Surat kabar ini diterbitkan pada 1899 oleh J. Hallerman ini terbit dua kali seminggu. J. Hallerman adalah seorang pengusaha percetakan keturunan Jerman yang ingin mencoba peruntungan di Deli, Sumatera Utara. Surat kabar ini pada mulanya dipimpin oleh sarjana hukum J. van den Brand yang kemudian digantikan oleh Karel Wijnbrandt. Pada 1903, tercantum juga nama AJCM Tervooren. Surat kabar ini dipimpin oleh AJ Livegoed dan JH Ruphan menjadi redakturnya. Pemimpin redaksi surat kabar ini yang paling lama menjabat adalah Vierhout.


Walaupun De Sumatra Post terbit sebagai harian dengan 1½ lembar, tetapi surat kabar ini tidak banyak memuat berita-berita lokal. Hampir seluruh halamannya untuk berita-berita dan perkembangan di Eropa, seperti perkara Dreyfus. De Sumatra Post sering disebut sebagai “Eropah Post” yang dicetak di Sumatera. Di sana, kadang muncul juga berita tentang Amerika. Pendek kata, surat kabar ini merupakan surat kabar kulit putih.

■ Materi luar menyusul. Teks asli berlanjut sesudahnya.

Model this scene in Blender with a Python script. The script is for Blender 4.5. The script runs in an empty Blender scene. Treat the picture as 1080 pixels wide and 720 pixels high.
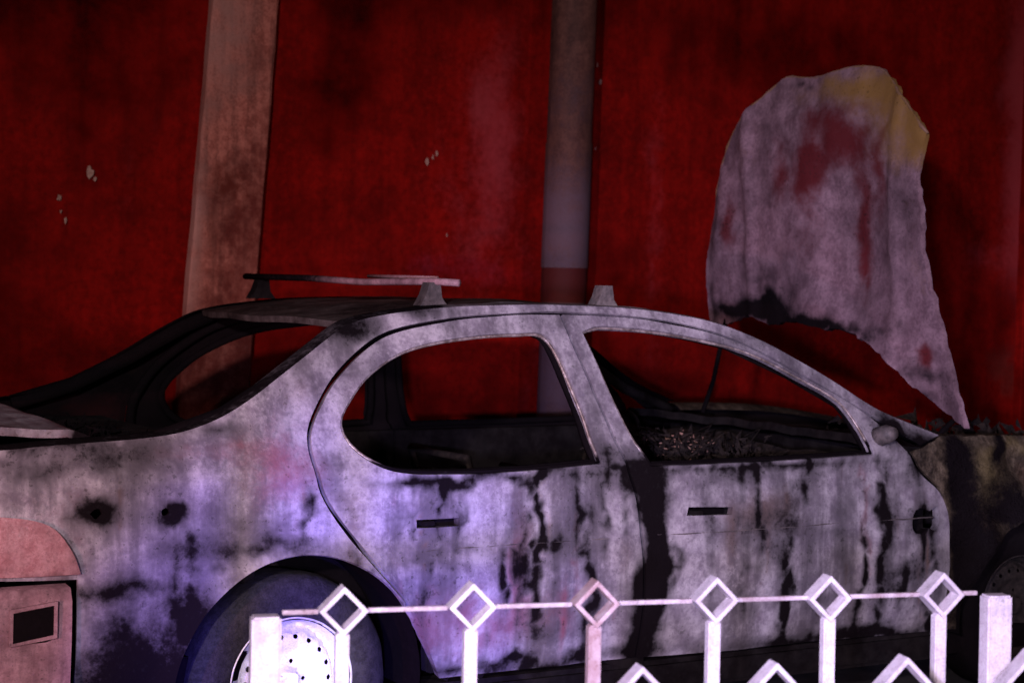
import bpy, bmesh, math, random
from mathutils import Vector, Matrix, noise
from mathutils.geometry import delaunay_2d_cdt
random.seed(7)
sc=bpy.context.scene
sc.view_settings.view_transform='Standard'; sc.view_settings.look='None'; sc.view_settings.exposure=0
W=1.74

# ---------------------------------------------------------------- materials
def nt(name):
    m=bpy.data.materials.new(name); m.use_nodes=True
    t=m.node_tree; b=t.nodes['Principled BSDF']; return m,t,b
def N(t,ty,**k):
    n=t.nodes.new(ty)
    for a,v in k.items(): setattr(n,a,v)
    return n
def link(t,a,b): t.links.new(a,b)
def maprange(t,src,a,b,c=0,d=1,smooth=True):
    n=N(t,'ShaderNodeMapRange'); n.interpolation_type='SMOOTHSTEP' if smooth else 'LINEAR'
    link(t,src,n.inputs[0]); n.inputs[1].default_value=a; n.inputs[2].default_value=b; n.inputs[3].default_value=c; n.inputs[4].default_value=d
    return n.outputs[0]
def mixc(t,f,a,b):
    n=N(t,'ShaderNodeMix',data_type='RGBA')
    if isinstance(f,float): n.inputs[0].default_value=f
    else: link(t,f,n.inputs[0])
    for s,i in ((a,6),(b,7)):
        if isinstance(s,tuple): n.inputs[i].default_value=(*s,1)
        else: link(t,s,n.inputs[i])
    return n.outputs[2]
def mth(t,op,a,b):
    n=N(t,'ShaderNodeMath',operation=op)
    for s,i in ((a,0),(b,1)):
        if isinstance(s,(int,float)): n.inputs[i].default_value=s
        else: link(t,s,n.inputs[i])
    return n.outputs[0]
def noiz(t,vec,scale,detail=6,rough=.6,dist=0):
    n=N(t,'ShaderNodeTexNoise'); n.inputs['Scale'].default_value=scale; n.inputs['Detail'].default_value=detail
    n.inputs['Roughness'].default_value=rough; n.inputs['Distortion'].default_value=dist
    link(t,vec,n.inputs['Vector']); return n.outputs['Fac']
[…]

Kalaupun ada berita lokal terbit di situ, maka akan terbatas berita mengenai residen Belanda saja. Surat kabar “kulit putih” ini banyak menangguk iklan, hampir setara dengan Deli Courant yang lebih tua. Boleh dikatakan 60-70% ongkos penerbitan De Sumatra Post diselamatlan oleh iklan.


Sebagai surat kabar “kulit putih” pengusaha perkebunan, tak ayal haluan redaksinyapun menguatirkan perkembangan gerakan kaum pribumi, terutama Sarikat Islam yang mulai masuk Deli pada 1913. Sampai di sini, Sarikat Islam menjadi kambing hitam terkait dengan kuli-kuli perkebunan yang suka melawan dan menggelorakan kesetiakawanan antar kuli, seperti tercermin dalam berita mereka: “De Aanslagen op Assistenten. De Sjarikat Islam”. Namun demikian, terdapat juga berita di De Sumatra Post tentang seorang supir yang menabrak seorang notaris belanda hingga tewas, tetapi dibebaskan karena Raad van Justitie menilainya tidak bersalah. Suatu gambaran hukum di atas kekuasaan dan kelas sosial. Sayang hanya sebatas itu, sedang nasib kuli-kuli kontrak yang merana luar biasa tidak mendapat pemberitaan.


De Sumatra Post berhenti terbit pada tahun 1950 seperti koran berbahasa Belanda tua lainnya, akibat kebijakan nasionalisasi perusahaan asing.